Tuesday, May 04, 2010

I've been telling Scott and Simon for years that I ought to dump a few snapping turtles (Chelydra serpentina) into the Centennial Lakes in Fairmont Park West, off Belmont Ave. On earlier trips Jen and I had seen a ton of bullfrogs (Rana caterbeiana), but more relevant to the snappers, we also had also seen lots of snails. I figured any muddy, smelly, trash-choked urban pond full of fat snails needs a snapping turtle, the perfect monster to drag itself through the mud and scare the local kids. It might even gobble up a few of the goslings too.

A couple weekends ago, Jen and I started at Lowes to get some gardening supplies. Then we flipped concrete chunks on Jefferson behind the Lowes (found one brown snake - Storeria dekayi - it got away), and then we hit the lakes. The lakes are a remnant of the great Centennial exhibition of 1876, when Philadelphia celebrated our nation's 100th birthday in grand style in the new Fairmont Park. Learn more about plans (as yet unfunded) to restore this potentially gorgeous stretch of Fairmont Park West to its former glory here.



The bullfrogs fled before us, as usual, splashing in just before we could get good looks at them, let alone photograph them (I'm really bad at spotting frogs before they move.). The herd of Canada geese ambled out of our way too, grumbling as they went.

Then I spotted a turtle. This one was basking on a rock in the middle, certainly not a snapper, and most likely a released red-eared slider (Trachemys scripta elegans). Without binoculars I couldn't be certain, so I decided to take a photograph I could then blow up on the computer and examine more closely.


The plastron (belly) looked yellow to us, consistent with it being a slider, but I wanted a good look at its head to be sure. For the best angle for the photo, catching the head without shooting into the sun, I needed to get to the island in the middle of the lake. The water level was low enough on the west side of the lake for me to walk out (this is part of a restoration project), so we walked west along the sidewalk on the north side, working to where the exposed mud had hardened enough for me to cross without sinking in.
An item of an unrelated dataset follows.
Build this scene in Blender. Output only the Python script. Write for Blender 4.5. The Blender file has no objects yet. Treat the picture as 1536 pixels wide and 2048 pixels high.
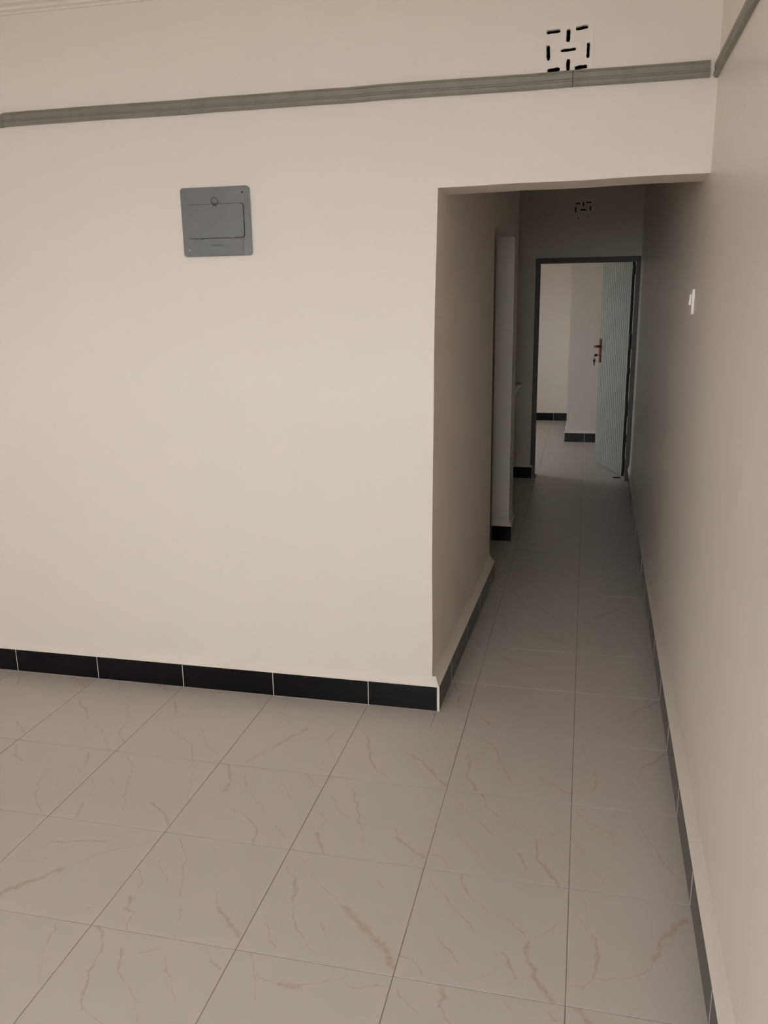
import bpy, bmesh, math, random
from mathutils import Vector, Matrix

sc = bpy.context.scene
COL = sc.collection
random.seed(7)

# ------------------------------------------------------------------ camera, world, light, exposure
cam_data = bpy.data.cameras.new('camera')
cam = bpy.data.objects.new('camera', cam_data)
COL.objects.link(cam)
sc.camera = cam
R = [[0.973463, 0.228375, -0.014673], [0.042066, -0.241593, -0.969465], [-0.224947, 0.943121, -0.244789]]            # rows: right, down, forward
CAM = (-0.0179, -1.62347, 1.55831)
cam_data.sensor_fit = 'HORIZONTAL'
cam_data.sensor_width = 36.0
cam_data.lens = 1683.10 / 1536.0 * 36.0
cam_data.clip_start = 0.05
m = Matrix.Identity(4)
for k in range(3):
    m[k][0] = R[0][k]; m[k][1] = -R[1][k]; m[k][2] = -R[2][k]; m[k][3] = CAM[k]
cam.matrix_world = m

world = bpy.data.worlds.new('overcast_sky')
sc.world = world
world.use_nodes = True
bg = world.node_tree.nodes['Background']
bg.inputs['Color'].default_value = (0.935, 0.985, 1.045, 1)
bg.inputs['Strength'].default_value = 11.3

def window_portal(name, loc, rot, sx, sy):
    """daylight through a window opening: samples the sky there"""
    l = bpy.data.lights.new(name, 'AREA'); l.shape = 'RECTANGLE'; l.size = sx; l.size_y = sy
    l.cycles.is_portal = True
    o = bpy.data.objects.new(name, l); COL.objects.link(o); o.location = loc; o.rotation_euler = rot
    return o
WIN_BACK = (-2.1, 0.22, 1.1, 2.4)      # x0, x1, z0, z1 in the wall behind the camera
WIN_ADDED = (-2.6, -2.0, 1.1, 2.0)         # y0, y1, z0, z1 in the left wall, an unseen window added for its light
WIN_FAR = (6.6, 7.75, 0.9, 1.95)           # y0, y1, z0, z1 in the far room's left wall
YB, XL, XFL, HC = -3.2, -3.6, -2.8, 2.62
window_portal('window_light', ((WIN_BACK[0]+WIN_BACK[1])/2, YB-0.1, (WIN_BACK[2]+WIN_BACK[3])/2), (math.pi/2, 0, math.pi),
              WIN_BACK[1]-WIN_BACK[0], WIN_BACK[3]-WIN_BACK[2])
window_portal('window_light', (XL-0.1, (WIN_ADDED[0]+WIN_ADDED[1])/2, (WIN_ADDED[2]+WIN_ADDED[3])/2), (math.pi/2, 0, -math.pi/2),
              WIN_ADDED[1]-WIN_ADDED[0], WIN_ADDED[3]-WIN_ADDED[2])  # sky portal of the added left window
window_portal('window_light', (XFL-0.1, (WIN_FAR[0]+WIN_FAR[1])/2, (WIN_FAR[2]+WIN_FAR[3])/2), (math.pi/2, 0, -math.pi/2),
              WIN_FAR[1]-WIN_FAR[0], WIN_FAR[3]-WIN_FAR[2])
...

On our way along that north edge of the water, Jen pointed at the murky shallows a couple feet in and shouted that she saw a small turtle. I saw it too, though not quite well enough to ID it. I stepped in and grabbed, stirring up some of that mud and further obscuring the turtle, and just got a handle on the back of its 4-inch shell. Then it whipped its head, on the end of a surprisingly long neck, back at my hand in a snapper-style strike. I reflexively let go for a second (a cowardly failure I am loathe to admit). As the turtle ran into deeper water, I made the quick decision not to jump headlong into the foul storm water runoff and the mud - mostly goose poop plus whatever settles out of storm water runoff after having been rinsed off the streets of West Philly - and watched the little snapper get away.

Scott and Simon have both shot down my snapper-stocking idea repeatedly (I won't let it rest) - tinkering excessively with the herpetological order of the universe, they say. I suppose it's possible that there are snappers breeding in there already, but I doubt that adults would leave so many snails in there and no other signs of large snappers - namely tracks through the exposed mud. Someone else must have released the little one.

Feeling elated at the snapper discovery, but also a bit of a failure for not catching it AND scooped by whatever irresponsible pet owner who had released the turtle and unwittingly beat me to the punch, I continued to the island for my photo.

I passed a goose pair incubating eggs.


I got closer to the perfect vantage point but noticed two more geese that didn't look like they planned on getting out of my way.

I still had a few yards to go, but they weren't budging, just hissing obstinately and waving their heads up and down.